A「そうね。ちょっとした所で、バンド以外の仕事してるのね。可笑しかったけどね。あと今回忘れちゃいけないのが、いろんな場所よ。」

T「場所?何だい、それは?」

A「あのね、この公演、最初横浜の赤レンガ倉庫で2日だけやったんだけど、何で赤レンガなのかな?って思ってたのよ。 で、芝居観たら分かったのよ。」

T「どういう事だよ。」

A「この赤レンガの他にね、氷川丸、ゲーテ座、根岸の外人墓地。 渡辺えり子がこの芝居を作るヒントがそこにあったんじゃないかって事がね。それに同潤会アパート。」

K「リボンと何か関係があるんですか?」

A「失われた物を引き出すための道具としてのリボンかなって。
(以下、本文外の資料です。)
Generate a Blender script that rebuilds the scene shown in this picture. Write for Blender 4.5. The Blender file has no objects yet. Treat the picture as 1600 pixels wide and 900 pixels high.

この舞台に流れるのは、大正、昭和なのよ。 ロマン溢れた時代から段々戦争にと向かっていって、戦争。終わってからの高度成長の始めの頃までなんだけど、 アッシには忘れちゃいけない何かをこのリボンで結んでおこうとした彼女の気持ちが嫌って言う程分かったのよね。」

T「口に出さない想い出って悲しい事が多いからな。」

A「流石はトンちゃん。分かってるわね。」

K「え〜???オイラには全く分かりませんけど。」

T「ケンちゃんはもっと沢山刺激を受けて勉強しなくっちゃな。芝居観てるんでもただノホホンと観てるんじゃなくて、 そこから何かリボンを引き出さなきゃね。」

K「は〜。勉強しま〜す。奥深いな〜、やっぱり。」

T「それじゃ、僕はこの辺で。」

A「はい、有難うございます。トンちゃん、アッシも頂いたから、¥2900です。」

T「はい、じゃあ、丁度。」

A「有難うございました。お休みなさい!」

K「今度は何か引き出してやるぅ〜〜。」

A「ケンちゃん、そんなに気張らなくてもいいのよ。そのうちに分かるでしょ。 それより終わってから感じた何かを大切にしてちょうだいよね。」

K「終わってから感じた何かか。う〜〜〜む、・・・・・。帰ってから考えます。お会計お願いします。」

A「あいよっ!ありがとね。でもあんまり考えすぎちゃだめよ。寝不足になっちゃうからね。それじゃ、¥1200です。」

K「はい、これで。」

A「ありがとう!¥800のお釣りです。」

K「それじゃ、お休みなさ〜い。」

A「有難う!おやすみ!」

おわり


*登場人物は全て仮名です。
*今回紹介したお芝居は、
1)ウエスト・サイド・ストーリー
    公演終了
2)りぼん      公演終了
以上でした。またの機会をお楽しみに。